A US Coast Guard helicopter flies over the Dali container vessel after it struck the Francis Scott Key Bridge that collapsed into the Patapsco River in Baltimore, Maryland, US, on Tuesday, March 26, 2024. The commuter bridge collapsed after being rammed by the Dali ship, causing vehicles to plunge into the water.

Posted on March 27, 2024

Danish shipping giant Maersk on Tuesday confirmed it had chartered the container ship which crashed into the Francis Scott Key Bridge in the U.S. city of Baltimore in the early hours of the morning.

The bridge across the Patapsco River partially collapsed following the incident, which occurred around 1:35 a.m. local time Tuesday, according to local officials. A rescue operation is underway.

“We are horrified by what has happened in Baltimore, and our thoughts are with all of those affected. We can confirm that the container vessel ‘DALI’, operated by charter vessel company Synergy Group, is time chartered by Maersk and is carrying Maersk customers’ cargo,” the company said in a statement.

“No Maersk crew and personnel were onboard the vessel. We are closely following the investigations conducted by authorities and Synergy, and we will do our utmost to keep our customers informed.”

The vessel appeared to be traveling at roughly 8 knots before the collision, according to LSEG shipping data. Marine traffic data indicates it was leaving Baltimore bound for Colombo, Sri Lanka.

Maersk shares ended the session down 2.6% on Tuesday, paring earlier losses.

Traffic has been suspended in and out of Baltimore port, the deepest harbor in Maryland’s Chesapeake Bay and one of the U.S. East Coast’s busiest ports. At least nine cargo vessels with Baltimore listed as their destination were anchored outside the port Tuesday morning, according to MarineTraffic data.

Francis Scott Key Bridge in Baltimore collapsed after it was struck by a large vessel.

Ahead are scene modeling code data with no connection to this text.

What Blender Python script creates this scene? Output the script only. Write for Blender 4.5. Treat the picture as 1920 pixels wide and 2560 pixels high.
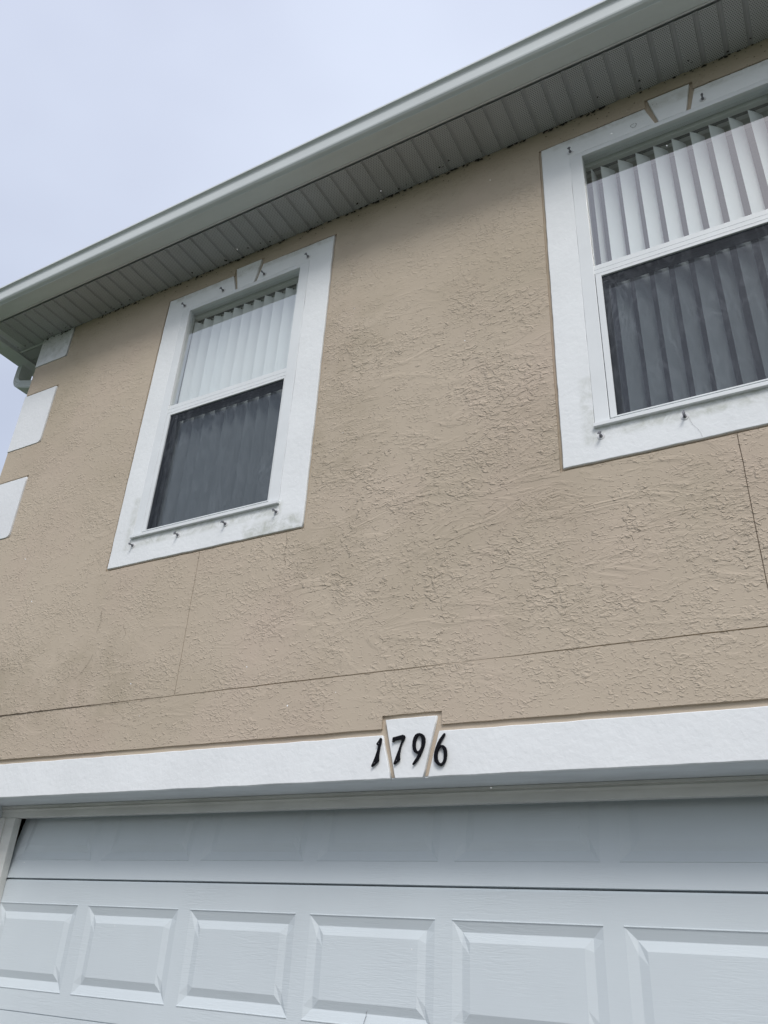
import bpy, bmesh, math, random
from mathutils import Matrix, Vector, noise
random.seed(7)
scene = bpy.context.scene
for o in list(bpy.data.objects):
    bpy.data.objects.remove(o)

# ------------------------------------------------------------------ camera
CAM_H = 1.42
cam_data = bpy.data.cameras.new('camera')
cam = bpy.data.objects.new('camera', cam_data)
scene.collection.objects.link(cam)
scene.camera = cam
cam_data.sensor_fit = 'VERTICAL'
cam_data.sensor_height = 24.0
cam_data.sensor_width = 18.0
cam_data.lens = 1978.7 / 2560 * 24.0
cam_data.clip_start = 0.05
cam_data.clip_end = 3000
cam.matrix_world = Matrix((
    (0.87705858,  0.19123252,  0.44067944, 0.0),
    (0.47788552, -0.44075528, -0.75984223, -2.65),
    (0.04892525,  0.87702047, -0.47795546, CAM_H),
    (0, 0, 0, 1)))

# ------------------------------------------------------------------ sky, sun, exposure
SUN_EL, SUN_AZ = math.radians(47), math.radians(148)      # azimuth from +Y, clockwise; the sun stands in front of the facade
w = bpy.data.worlds.new('World'); scene.world = w; w.use_nodes = True
nt = w.node_tree; nt.nodes.clear()
N = nt.nodes.new; L = nt.links.new
out = N('ShaderNodeOutputWorld')
sky = N('ShaderNodeTexSky'); sky.sky_type = 'NISHITA'; sky.sun_disc = False
sky.sun_elevation = SUN_EL; sky.sun_rotation = SUN_AZ; sky.air_density = 1.0; sky.dust_density = 3.0
bg1 = N('ShaderNodeBackground'); bg1.inputs['Strength'].default_value = 0.05
L(sky.outputs[0], bg1.inputs['Color'])
tc = N('ShaderNodeTexCoord')
mp = N('ShaderNodeMapping'); mp.inputs['Scale'].default_value = (1.0, 1.0, 1.9)
L(tc.outputs['Generated'], mp.inputs['Vector'])
nz = N('ShaderNodeTexNoise'); nz.inputs['Scale'].default_value = 1.5; nz.inputs['Detail'].default_value = 4; nz.inputs['Roughness'].default_value = 0.45
L(mp.outputs[0], nz.inputs['Vector'])
cr = N('ShaderNodeValToRGB')
cr.color_ramp.elements[0].position = 0.34; cr.color_ramp.elements[0].color = (0.465, 0.492, 0.582, 1)
cr.color_ramp.elements[1].position = 0.66; cr.color_ramp.elements[1].color = (0.61, 0.655, 0.75, 1)
L(nz.outputs['Fac'], cr.inputs[0])
bg2 = N('ShaderNodeBackground'); bg2.inputs['Strength'].default_value = 0.94
sxyz = N('ShaderNodeSeparateXYZ'); L(tc.outputs['Generated'], sxyz.inputs[0])
gz = N('ShaderNodeMapRange'); gz.inputs[1].default_value = 0.0; gz.inputs[2].default_value = 1.0; gz.inputs[3].default_value = 0.50; gz.inputs[4].default_value = 1.22
L(sxyz.outputs[2], gz.inputs[0])
vm = N('ShaderNodeVectorMath'); vm.operation = 'SCALE'; L(cr.outputs[0], vm.inputs[0]); L(gz.outputs[0], vm.inputs['Scale'])
L(vm.outputs[0], bg2.inputs['Color'])
ad = N('ShaderNodeAddShader'); L(bg1.outputs[0], ad.inputs[0]); L(bg2.outputs[0], ad.inputs[1])
L(ad.outputs[0], out.inputs['Surface'])

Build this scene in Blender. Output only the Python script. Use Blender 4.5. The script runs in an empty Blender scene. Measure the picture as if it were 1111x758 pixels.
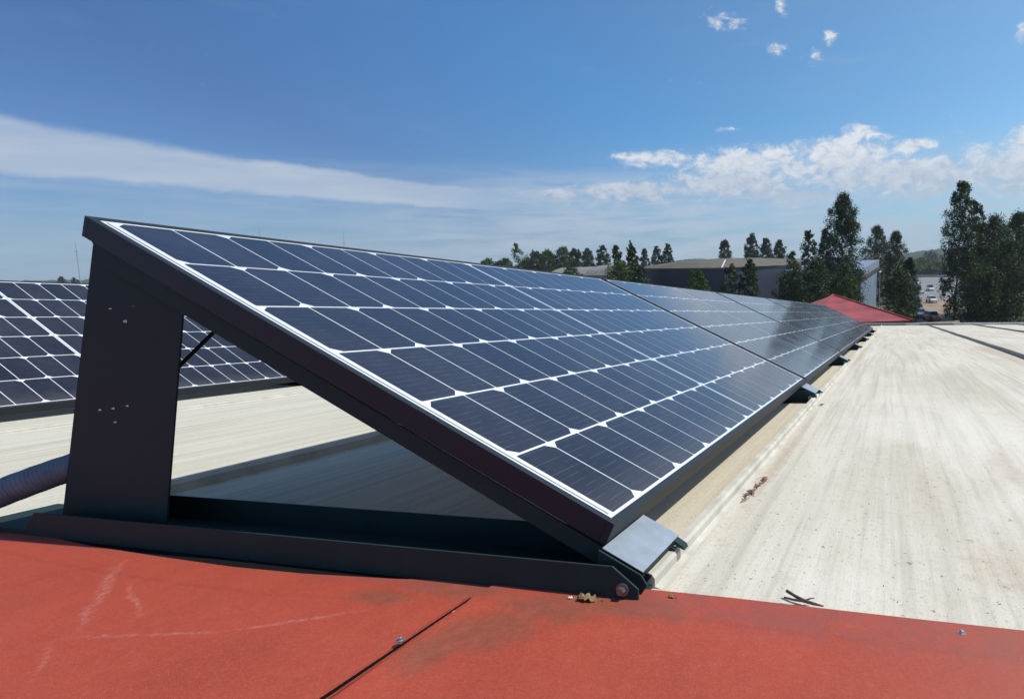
import bpy, bmesh, math, random
from mathutils import Matrix, Vector, noise
random.seed(7)
sc = bpy.context.scene
C = sc.collection
# ------------------------------------------------------------------ camera
AL = math.radians(5.088)          # the metal roof falls away from the camera by this pitch
TH = math.radians(24.75)          # tilt of the modules on the roof
PX, PY, FPX = 791.03, 426.77, 628.4
CAM = Vector((.34132, -.63377, .33051))
RM = Matrix.Rotation(-AL, 4, 'X')
cd = bpy.data.cameras.new('camera'); co = bpy.data.objects.new('camera', cd); C.objects.link(co)
CR = Matrix.Rotation(math.radians(15.90), 4, 'Z') @ Matrix.Rotation(math.pi/2 + math.radians(-12.75), 4, 'X') @ Matrix.Rotation(math.radians(-1.52), 4, 'Z')
co.matrix_world = Matrix.Translation(CAM) @ CR
cd.sensor_fit = 'HORIZONTAL'; cd.sensor_width = 36; cd.lens = 36*FPX/1111
cd.shift_x = (555.5-PX)/1111; cd.shift_y = (PY-379)/1111
cd.clip_start = .02; cd.clip_end = 6000
sc.camera = co
def at(px, py, d):
    """world point at horizontal distance d metres in the direction of a place in the picture"""
    v = CR.to_3x3() @ Vector(((px-PX)/FPX, -(py-PY)/FPX, -1))
    return CAM + v*(d/math.hypot(v.x, v.y))
# ------------------------------------------------------------------ light
S = RM.to_3x3() @ Vector((.52, .10, .85)); S.normalize()
SUN_AZ = math.atan2(S.x, S.y); SUN_EL = math.asin(S.z)
sd = bpy.data.lights.new('sun', 'SUN'); so = bpy.data.objects.new('sun', sd); C.objects.link(so)
sd.energy = 4.4; sd.angle = math.radians(.53); sd.color = (1, .955, .88)
so.rotation_euler = (-S).to_track_quat('-Z', 'Y').to_euler()
sc.view_settings.view_transform = 'Standard'; sc.view_settings.look = 'None'
sc.view_settings.exposure = 0; sc.view_settings.gamma = 1; sc.view_settings.use_curve_mapping = False

class NT:
    """tiny helper for shader node trees"""
    def __init__(s, tree): s.t = tree; s.n = tree.nodes; s.l = tree.links
    def new(s, kind, **kw):
        n = s.n.new(kind)
        for k, v in kw.items(): setattr(n, k, v)
        return n
    def put(s, sock, v):
        if v is None: return
        if isinstance(v, bpy.types.NodeSocket): s.l.new(v, sock)
        else: sock.default_value = v
    def math(s, op, a, b=None, c=None, clamp=False):
        n = s.new('ShaderNodeMath', operation=op, use_clamp=clamp)
        for i, v in enumerate((a, b, c)):
            if v is not None: s.put(n.inputs[i], v)
        return n.outputs[0]
    def mix(s, f, a, b, blend='MIX'):
        n = s.new('ShaderNodeMix', data_type='RGBA', blend_type=blend)
        s.put(n.inputs[0], f); s.put(n.inputs[6], a); s.put(n.inputs[7], b)
        return n.outputs[2]
    def ramp(s, x, stops):
        n = s.new('ShaderNodeValToRGB'); s.put(n.inputs[0], x)
        e = n.color_ramp.elements
        while len(e) < len(stops): e.new(.5)
        for i, (p, c) in enumerate(stops):
            e[i].position = p; e[i].color = c if len(c) == 4 else (*c, 1)
        return n.outputs[0]
    def step(s, x, lo, hi):
        n = s.new('ShaderNodeMapRange', interpolation_type='SMOOTHSTEP')
        s.put(n.inputs[0], x); n.inputs[1].default_value = lo; n.inputs[2].default_value = hi
        return n.outputs[0]
    def noise(s, vec, scale, detail=4, rough=.55, dist=0, out=0):
        n = s.new('ShaderNodeTexNoise'); s.put(n.inputs['Vector'], vec)
        n.inputs['Scale'].default_value = scale; n.inputs['Detail'].default_value = detail
        n.inputs['Roughness'].default_value = rough; n.inputs['Distortion'].default_value = dist
        return n.outputs[out]
    def mapping(s, vec, scale=(1,1,1), loc=(0,0,0)):
        n = s.new('ShaderNodeMapping'); s.put(n.inputs[0], vec)
        n.inputs['Location'].default_value = loc; n.inputs['Scale'].default_value = scale
        return n.outputs[0]
    def comb(s, x, y, z=0.0):
        n = s.new('ShaderNodeCombineXYZ'); s.put(n.inputs[0], x); s.put(n.inputs[1], y); s.put(n.inputs[2], z)
        return n.outputs[0]

# ------------------------------------------------------------------ sky
w = bpy.data.worlds.new("World"); sc.world = w; w.use_nodes = True
t = NT(w.node_tree); bg = w.node_tree.nodes['Background']
sky = t.new('ShaderNodeTexSky', sky_type='NISHITA'); sky.sun_disc = False
sky.sun_elevation = SUN_EL; sky.sun_rotation = SUN_AZ; sky.altitude = 0
sky.air_density = 1.0; sky.dust_density = .6; sky.ozone_density = 2.2
hs = t.new('ShaderNodeHueSaturation'); t.put(hs.inputs['Color'], sky.outputs[0])
hs.inputs['Saturation'].default_value = 1.0; hs.inputs['Value'].default_value = 1.0
tc = t.new('ShaderNodeTexCoord'); sp = t.new('ShaderNodeSeparateXYZ'); t.put(sp.inputs[0], tc.outputs['Generated'])
az = t.math('MULTIPLY', t.math('ARCTAN2', sp.outputs[0], sp.outputs[1]), 57.2958)
el = t.math('MULTIPLY', t.math('ARCSINE', sp.outputs[2]), 57.2958)
# cloud coordinates: a high plane seen from below, so clouds flatten towards the horizon
up = t.math('ADD', t.math('MAXIMUM', sp.outputs[2], 0.0), .07)
cp = t.comb(t.math('DIVIDE', sp.outputs[0], up), t.math('DIVIDE', sp.outputs[1], up))
ae = t.comb(t.math('MULTIPLY', az, .1), t.math('MULTIPLY', el, .1))
n_big = t.noise(t.mapping(ae, (1, 2.2, 1), (3.1, 1.7, 0)), 1.6, 6, .6)
n_fin = t.noise(t.mapping(ae, (1, 1.6, 1), (7.3, 2.2, 0)), 6.5, 10, .68, .45)
n_str = t.noise(t.mapping(ae, (.7, 6, 1), (1.3, 4.2, 0)), 1.5, 7, .62, .4)
def blob(a0, e0, ra, re, soft=1.0):
    dx = t.math('DIVIDE', t.math('SUBTRACT', az, a0), ra); dy = t.math('DIVIDE', t.math('SUBTRACT', el, e0), re)
    dy = t.math('MAXIMUM', dy, t.math('MULTIPLY', dy, .55))
    r = t.math('ADD', t.math('MULTIPLY', dx, dx), t.math('MULTIPLY', dy, dy))
    return t.math('EXPONENT', t.math('MULTIPLY', r, -soft))
def total(parts):
    o = parts[0]
    for q in parts[1:]: o = t.math('MAXIMUM', o, q)
    return o
# heaped clouds low over the trees and a few small puffs high up
heap = total([blob(-5.0, 9.5, 6.0, 1.9), blob(-13, 8.8, 8.5, 1.7), blob(-22.0, 9.6, 4.6, .75), blob(-3.5, 10.9, 2.4, .9), blob(1.0, 9.7, 2.6, .6), blob(9.5, 7.6, 6.5, 2.3), blob(10.8, 9.2, 3.2, 1.5), blob(-31, 6.5, 3.4, .5), blob(0, 7.4, 13, 1.5), blob(-14, 7.6, 9, 1.4), blob(-24, 6.8, 8, .9), blob(22, 9, 9, 3), blob(55, 14, 16, 4), blob(100, 10, 30, 5)])
puff = total([blob(-10.6, 18.0, 1.5, .42), blob(-7.4, 17.3, 1.2, .55), blob(-10.4, 21.0, .8, .8), blob(-16.0, 20.3, 1.3, .5), blob(-14.4, 19.8, 1.6, .35), blob(-6.2, 18.6, .9, .5), blob(9.3, 17.0, .8, .7), blob(-15.2, 11.8, 1.2, .25)])
nn = t.math('ADD', t.math('MULTIPLY', n_big, .40), t.math('MULTIPLY', n_fin, .60))
m_heap = t.step(t.math('ADD', t.math('MULTIPLY', heap, .62), t.math('MULTIPLY', nn, 1.55)), .96, 1.34)
m_puff = t.step(t.math('ADD', t.math('MULTIPLY', puff, .42), t.math('MULTIPLY', n_fin, 1.4)), .88, 1.30)
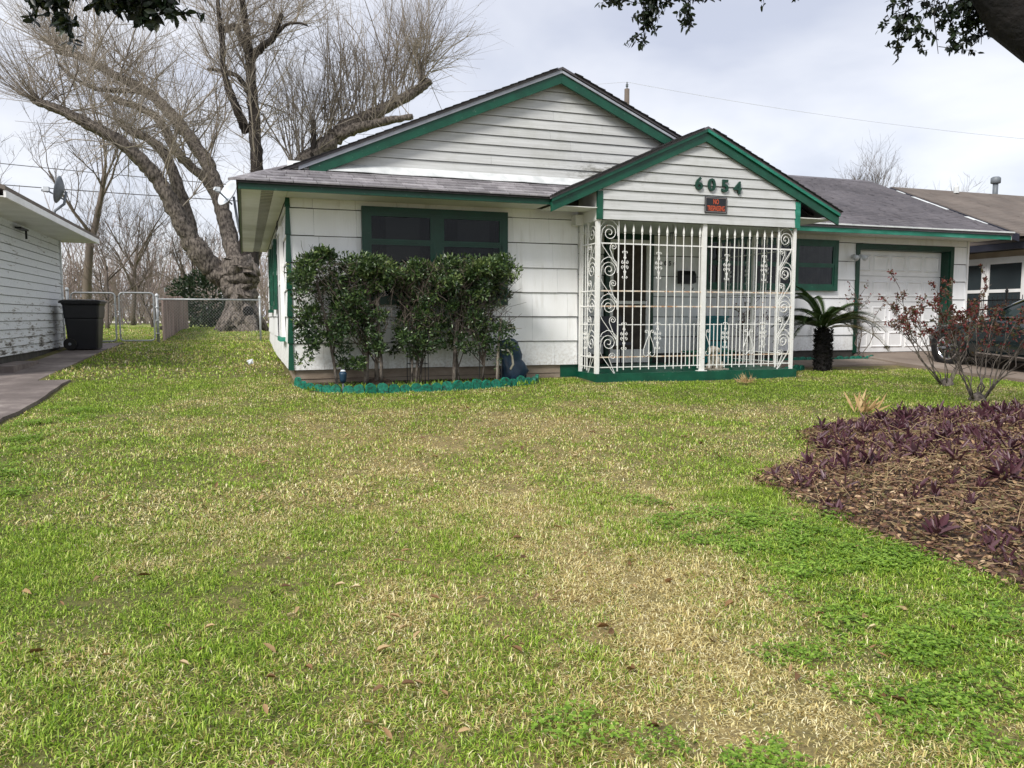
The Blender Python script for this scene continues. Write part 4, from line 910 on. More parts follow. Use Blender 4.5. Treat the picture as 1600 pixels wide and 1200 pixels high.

Since the Panama Canal was expanded in 2016, Baltimore’s 50-foot shipping channel and port handle some of the world’s largest cargo ships that arrive from Asia and elsewhere. The port handles goods including automotives, sugar, coal and machinery.

The Singapore-flagged DALI is a 948-ft ship and, according to Synergy Marine Group, had a crew of 22 members on board at the time of the crash. None were injured.

David Ostler, shipping and commodities principal analyst at Lloyd’s List Intelligence, told CNBC that an investigation will be likely launched to establish legal liability for the event, with hundreds of millions of dollars potentially on the line.

The scale of the damages will spill over into the global reinsurance market, which provides insurance for insurers, he said.

Ostler added that the flag carrier of a vessel has a legal duty to carry out an investigation, while the U.S. National Transportation Safety Board will also likely carry out its own report, although this could take months. Singapore’s Maritime and Port Authority said Tuesday it was in contact with the U.S. Coast Guard and the management of the company behind the ship.

Maersk will have liability cover as the charterer rather than as the operator of the vessel, Ostler added.